Plus qu’un acte d’allégeance symbolique, la bey’a représente avant tout l’acte d’investiture. Une forme de sacre, ayant une portée politique et historique consacrant le continuum de la nation.
Monarchie séculaire, l’investiture du pouvoir au Maroc se fait par le biais de la bey’a, dont on remonte l’origine au temps du Prophète. Les différents historiographes, notamment le grand Abderrahmane Ibn Zidan (dans son ouvrage sur les us et les attributs du pouvoir au Maroc, Al ‘iz wa sawla), s’en réfèrent au modèle de la bey’a dite du Ridouan, quand les compagnons du Prophète lui prêtèrent serment à La Mecque. Dans l’historiographie marocaine, l’interprétation donnée à la bey’a dépasse le simple cadre de passation du pouvoir. Elle s’apparente, dans les «préceptes du commandement» (ahkam sultania, ou droit public musulman), à une forme de contrat social.

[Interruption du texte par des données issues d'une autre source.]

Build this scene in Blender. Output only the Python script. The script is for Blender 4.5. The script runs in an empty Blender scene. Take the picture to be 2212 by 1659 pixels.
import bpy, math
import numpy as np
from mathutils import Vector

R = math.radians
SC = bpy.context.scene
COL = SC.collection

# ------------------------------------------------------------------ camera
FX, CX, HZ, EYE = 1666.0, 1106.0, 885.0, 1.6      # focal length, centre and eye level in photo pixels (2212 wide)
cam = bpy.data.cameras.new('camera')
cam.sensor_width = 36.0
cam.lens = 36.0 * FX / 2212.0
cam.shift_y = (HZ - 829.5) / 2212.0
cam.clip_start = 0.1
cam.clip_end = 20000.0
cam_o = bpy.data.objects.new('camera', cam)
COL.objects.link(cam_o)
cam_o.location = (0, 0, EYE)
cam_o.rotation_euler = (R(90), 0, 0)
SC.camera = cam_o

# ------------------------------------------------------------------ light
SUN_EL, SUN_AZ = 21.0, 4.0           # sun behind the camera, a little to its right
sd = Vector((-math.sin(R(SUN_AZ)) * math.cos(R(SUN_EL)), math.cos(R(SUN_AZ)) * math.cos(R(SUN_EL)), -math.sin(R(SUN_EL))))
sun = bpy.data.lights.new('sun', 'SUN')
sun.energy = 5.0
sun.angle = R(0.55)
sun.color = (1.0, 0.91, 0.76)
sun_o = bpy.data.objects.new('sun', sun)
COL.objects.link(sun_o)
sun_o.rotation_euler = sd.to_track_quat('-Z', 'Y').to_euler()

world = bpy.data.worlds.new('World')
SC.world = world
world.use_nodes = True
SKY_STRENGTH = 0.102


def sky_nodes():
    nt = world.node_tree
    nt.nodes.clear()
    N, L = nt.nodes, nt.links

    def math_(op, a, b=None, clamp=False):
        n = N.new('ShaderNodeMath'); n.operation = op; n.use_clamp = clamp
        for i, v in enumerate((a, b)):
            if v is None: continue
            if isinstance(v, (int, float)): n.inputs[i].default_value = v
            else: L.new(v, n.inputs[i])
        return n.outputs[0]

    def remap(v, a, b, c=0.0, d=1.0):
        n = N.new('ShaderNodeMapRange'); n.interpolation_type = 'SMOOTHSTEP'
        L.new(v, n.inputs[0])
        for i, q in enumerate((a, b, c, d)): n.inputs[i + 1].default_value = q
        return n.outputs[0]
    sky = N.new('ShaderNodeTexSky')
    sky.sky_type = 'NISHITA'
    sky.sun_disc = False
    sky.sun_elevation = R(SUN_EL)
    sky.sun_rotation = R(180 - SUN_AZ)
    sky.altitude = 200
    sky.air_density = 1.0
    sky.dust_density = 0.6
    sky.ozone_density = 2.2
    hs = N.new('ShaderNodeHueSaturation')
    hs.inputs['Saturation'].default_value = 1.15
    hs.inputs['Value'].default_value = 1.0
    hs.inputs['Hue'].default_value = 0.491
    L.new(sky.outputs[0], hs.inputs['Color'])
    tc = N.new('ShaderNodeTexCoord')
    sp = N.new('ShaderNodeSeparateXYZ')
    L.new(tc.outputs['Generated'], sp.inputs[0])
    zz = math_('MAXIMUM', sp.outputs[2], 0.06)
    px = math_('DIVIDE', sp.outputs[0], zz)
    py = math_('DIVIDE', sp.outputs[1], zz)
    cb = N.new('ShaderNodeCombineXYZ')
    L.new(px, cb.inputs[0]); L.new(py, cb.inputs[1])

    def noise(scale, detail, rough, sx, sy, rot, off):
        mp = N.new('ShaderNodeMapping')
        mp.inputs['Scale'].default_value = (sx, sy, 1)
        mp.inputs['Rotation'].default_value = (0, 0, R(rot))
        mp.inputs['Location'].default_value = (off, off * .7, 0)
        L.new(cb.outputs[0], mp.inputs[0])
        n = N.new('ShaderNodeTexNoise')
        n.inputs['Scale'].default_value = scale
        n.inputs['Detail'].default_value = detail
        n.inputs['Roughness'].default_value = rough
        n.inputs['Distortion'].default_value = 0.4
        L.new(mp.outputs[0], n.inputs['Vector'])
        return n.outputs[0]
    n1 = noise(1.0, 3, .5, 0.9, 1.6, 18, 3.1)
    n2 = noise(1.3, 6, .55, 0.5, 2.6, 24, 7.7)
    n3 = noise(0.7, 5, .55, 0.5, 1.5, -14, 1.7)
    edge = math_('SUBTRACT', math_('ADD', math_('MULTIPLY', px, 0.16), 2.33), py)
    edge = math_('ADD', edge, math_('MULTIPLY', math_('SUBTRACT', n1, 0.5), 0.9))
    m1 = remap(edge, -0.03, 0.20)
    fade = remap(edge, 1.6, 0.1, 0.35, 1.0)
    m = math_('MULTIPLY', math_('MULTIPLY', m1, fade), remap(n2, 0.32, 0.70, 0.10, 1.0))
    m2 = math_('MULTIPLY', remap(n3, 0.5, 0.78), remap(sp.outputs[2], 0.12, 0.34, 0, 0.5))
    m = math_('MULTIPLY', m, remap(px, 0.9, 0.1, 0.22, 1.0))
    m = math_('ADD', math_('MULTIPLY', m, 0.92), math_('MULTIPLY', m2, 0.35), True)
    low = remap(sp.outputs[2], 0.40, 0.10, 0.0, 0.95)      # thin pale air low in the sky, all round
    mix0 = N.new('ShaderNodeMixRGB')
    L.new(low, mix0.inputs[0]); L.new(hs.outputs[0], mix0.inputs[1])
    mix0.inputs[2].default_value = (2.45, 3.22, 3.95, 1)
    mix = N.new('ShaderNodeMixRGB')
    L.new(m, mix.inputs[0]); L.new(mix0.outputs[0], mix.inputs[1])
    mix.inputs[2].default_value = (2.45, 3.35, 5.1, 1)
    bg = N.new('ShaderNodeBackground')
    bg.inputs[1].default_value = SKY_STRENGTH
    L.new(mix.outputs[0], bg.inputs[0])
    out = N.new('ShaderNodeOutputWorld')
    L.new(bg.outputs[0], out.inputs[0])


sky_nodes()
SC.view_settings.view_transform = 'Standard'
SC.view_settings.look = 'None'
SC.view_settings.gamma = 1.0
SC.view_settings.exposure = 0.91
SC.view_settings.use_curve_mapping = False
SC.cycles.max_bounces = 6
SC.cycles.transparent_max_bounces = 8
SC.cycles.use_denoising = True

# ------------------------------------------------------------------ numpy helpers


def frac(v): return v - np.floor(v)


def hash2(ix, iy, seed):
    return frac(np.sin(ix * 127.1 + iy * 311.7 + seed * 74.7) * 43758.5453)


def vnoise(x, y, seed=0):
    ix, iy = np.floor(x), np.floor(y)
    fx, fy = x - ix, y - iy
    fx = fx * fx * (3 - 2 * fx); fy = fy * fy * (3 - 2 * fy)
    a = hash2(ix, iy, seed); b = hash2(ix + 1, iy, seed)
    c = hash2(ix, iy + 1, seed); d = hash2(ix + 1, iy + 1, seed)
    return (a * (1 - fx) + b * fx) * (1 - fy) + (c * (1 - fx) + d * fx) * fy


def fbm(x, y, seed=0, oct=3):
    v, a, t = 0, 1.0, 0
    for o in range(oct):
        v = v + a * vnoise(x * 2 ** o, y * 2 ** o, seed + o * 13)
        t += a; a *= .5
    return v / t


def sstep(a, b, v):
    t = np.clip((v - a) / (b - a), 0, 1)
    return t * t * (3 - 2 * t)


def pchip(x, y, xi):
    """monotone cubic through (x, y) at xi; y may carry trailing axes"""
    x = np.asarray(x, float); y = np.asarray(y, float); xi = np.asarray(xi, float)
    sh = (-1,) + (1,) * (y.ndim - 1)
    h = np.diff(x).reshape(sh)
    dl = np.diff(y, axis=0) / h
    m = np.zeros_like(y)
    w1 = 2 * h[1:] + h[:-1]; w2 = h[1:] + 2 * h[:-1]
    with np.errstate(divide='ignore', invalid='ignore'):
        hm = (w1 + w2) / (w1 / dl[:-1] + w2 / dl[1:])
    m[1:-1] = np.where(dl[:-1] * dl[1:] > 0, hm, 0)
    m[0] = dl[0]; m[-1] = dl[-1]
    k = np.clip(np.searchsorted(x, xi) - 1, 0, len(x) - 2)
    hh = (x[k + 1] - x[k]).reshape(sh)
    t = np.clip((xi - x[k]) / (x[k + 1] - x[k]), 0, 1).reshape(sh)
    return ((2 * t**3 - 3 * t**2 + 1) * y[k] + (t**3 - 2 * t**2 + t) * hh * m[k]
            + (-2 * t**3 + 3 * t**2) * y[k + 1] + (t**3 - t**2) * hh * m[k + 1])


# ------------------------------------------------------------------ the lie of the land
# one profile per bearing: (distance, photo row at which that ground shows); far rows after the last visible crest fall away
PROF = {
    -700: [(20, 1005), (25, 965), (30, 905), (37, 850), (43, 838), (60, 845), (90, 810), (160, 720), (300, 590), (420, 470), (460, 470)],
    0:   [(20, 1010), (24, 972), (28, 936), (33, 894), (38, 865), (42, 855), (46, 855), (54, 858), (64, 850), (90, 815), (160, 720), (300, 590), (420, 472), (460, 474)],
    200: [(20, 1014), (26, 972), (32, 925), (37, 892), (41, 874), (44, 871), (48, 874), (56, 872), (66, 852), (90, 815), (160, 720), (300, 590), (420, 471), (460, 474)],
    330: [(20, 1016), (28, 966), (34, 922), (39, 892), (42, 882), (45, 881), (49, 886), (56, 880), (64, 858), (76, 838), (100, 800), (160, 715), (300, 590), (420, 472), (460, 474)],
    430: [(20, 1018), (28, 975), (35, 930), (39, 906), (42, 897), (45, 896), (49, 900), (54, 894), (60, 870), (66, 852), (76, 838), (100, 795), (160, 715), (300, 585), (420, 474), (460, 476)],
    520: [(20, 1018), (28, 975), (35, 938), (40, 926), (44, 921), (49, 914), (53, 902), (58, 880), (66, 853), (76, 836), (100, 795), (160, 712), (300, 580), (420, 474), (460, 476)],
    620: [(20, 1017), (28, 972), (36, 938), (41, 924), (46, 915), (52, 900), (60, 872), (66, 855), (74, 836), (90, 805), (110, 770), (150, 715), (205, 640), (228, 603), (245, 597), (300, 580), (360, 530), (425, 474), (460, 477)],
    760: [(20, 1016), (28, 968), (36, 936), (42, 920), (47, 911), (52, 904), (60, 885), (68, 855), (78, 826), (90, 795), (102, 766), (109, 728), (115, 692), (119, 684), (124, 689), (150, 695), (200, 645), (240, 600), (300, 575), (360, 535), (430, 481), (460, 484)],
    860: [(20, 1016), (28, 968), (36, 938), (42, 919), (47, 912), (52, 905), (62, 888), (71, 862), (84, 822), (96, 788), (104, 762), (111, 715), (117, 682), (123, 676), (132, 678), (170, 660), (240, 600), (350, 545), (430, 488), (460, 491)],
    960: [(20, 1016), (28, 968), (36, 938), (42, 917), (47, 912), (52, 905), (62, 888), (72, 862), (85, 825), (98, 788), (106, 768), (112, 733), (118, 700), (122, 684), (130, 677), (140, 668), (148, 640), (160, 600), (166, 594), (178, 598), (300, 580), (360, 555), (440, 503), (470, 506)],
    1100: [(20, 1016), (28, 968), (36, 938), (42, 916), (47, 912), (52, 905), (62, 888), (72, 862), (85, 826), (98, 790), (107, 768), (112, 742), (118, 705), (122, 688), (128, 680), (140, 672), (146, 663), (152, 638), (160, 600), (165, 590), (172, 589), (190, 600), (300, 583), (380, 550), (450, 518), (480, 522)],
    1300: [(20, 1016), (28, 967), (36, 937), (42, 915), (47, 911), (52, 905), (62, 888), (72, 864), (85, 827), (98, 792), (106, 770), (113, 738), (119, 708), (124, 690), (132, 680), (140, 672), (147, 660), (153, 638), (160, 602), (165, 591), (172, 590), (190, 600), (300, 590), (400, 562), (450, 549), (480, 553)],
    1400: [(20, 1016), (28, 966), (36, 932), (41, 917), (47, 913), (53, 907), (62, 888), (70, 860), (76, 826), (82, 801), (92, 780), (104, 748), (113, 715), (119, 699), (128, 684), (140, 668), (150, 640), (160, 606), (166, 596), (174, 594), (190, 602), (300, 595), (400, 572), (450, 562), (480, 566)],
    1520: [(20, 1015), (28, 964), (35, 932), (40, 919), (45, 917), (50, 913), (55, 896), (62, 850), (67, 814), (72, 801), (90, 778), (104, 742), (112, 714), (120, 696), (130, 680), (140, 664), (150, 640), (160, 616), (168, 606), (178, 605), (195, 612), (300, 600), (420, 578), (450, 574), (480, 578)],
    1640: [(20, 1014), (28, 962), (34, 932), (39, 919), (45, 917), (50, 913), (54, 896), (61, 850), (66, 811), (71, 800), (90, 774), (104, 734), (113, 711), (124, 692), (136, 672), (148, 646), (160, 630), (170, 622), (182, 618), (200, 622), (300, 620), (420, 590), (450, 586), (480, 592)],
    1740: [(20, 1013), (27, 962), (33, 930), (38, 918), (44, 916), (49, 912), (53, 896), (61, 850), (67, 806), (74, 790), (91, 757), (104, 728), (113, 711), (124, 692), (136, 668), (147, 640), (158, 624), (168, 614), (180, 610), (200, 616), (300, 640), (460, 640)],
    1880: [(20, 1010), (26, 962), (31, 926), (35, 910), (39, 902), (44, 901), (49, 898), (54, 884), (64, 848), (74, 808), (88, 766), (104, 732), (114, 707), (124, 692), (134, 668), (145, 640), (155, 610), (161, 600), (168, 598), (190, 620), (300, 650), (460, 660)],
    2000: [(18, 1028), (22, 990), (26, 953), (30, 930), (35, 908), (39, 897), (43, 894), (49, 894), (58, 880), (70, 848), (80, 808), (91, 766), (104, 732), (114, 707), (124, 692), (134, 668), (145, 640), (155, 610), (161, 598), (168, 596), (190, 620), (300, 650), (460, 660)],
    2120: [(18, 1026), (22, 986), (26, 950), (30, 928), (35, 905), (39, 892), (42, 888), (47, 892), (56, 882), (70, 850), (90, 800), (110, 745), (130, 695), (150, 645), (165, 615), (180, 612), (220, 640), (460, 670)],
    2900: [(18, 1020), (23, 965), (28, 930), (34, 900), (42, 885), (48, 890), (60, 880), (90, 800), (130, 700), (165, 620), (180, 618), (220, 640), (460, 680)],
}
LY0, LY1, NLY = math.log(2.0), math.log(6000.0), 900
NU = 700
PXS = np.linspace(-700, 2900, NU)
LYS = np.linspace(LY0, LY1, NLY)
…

L’historien Abdellah Laroui y a vu une reproduction du modèle hobbesien où le pouvoir, désormais concentré entre les mains d’une seule personne, confère le salut public (salus populi), qui est la finalité du pouvoir, ce qui s’apparente à la sécurité collective et à celle individuelle (al-amn wa al-aman) dans la tradition musulmane.
Du contrat social
L’absence de pouvoir, matérialisée par la vacuité du pouvoir ou par des pouvoirs diffus, s’apparente, dans la tradition islamique, à la jahilia, la plus haïssable des formes et la plus honnie. C’est une forme d’état de nature, synonyme de perdition et qui ne pourrait mener au salut ni ici-bas, ni dans l’au-delà, comme celui qui a prévalu avant l’islam. La jahilia n’est pas seulement l’ère qui a précédé l’avènement du Prophète, mais toute situation politique marquée par l’absence d’un pouvoir institutionnalisé.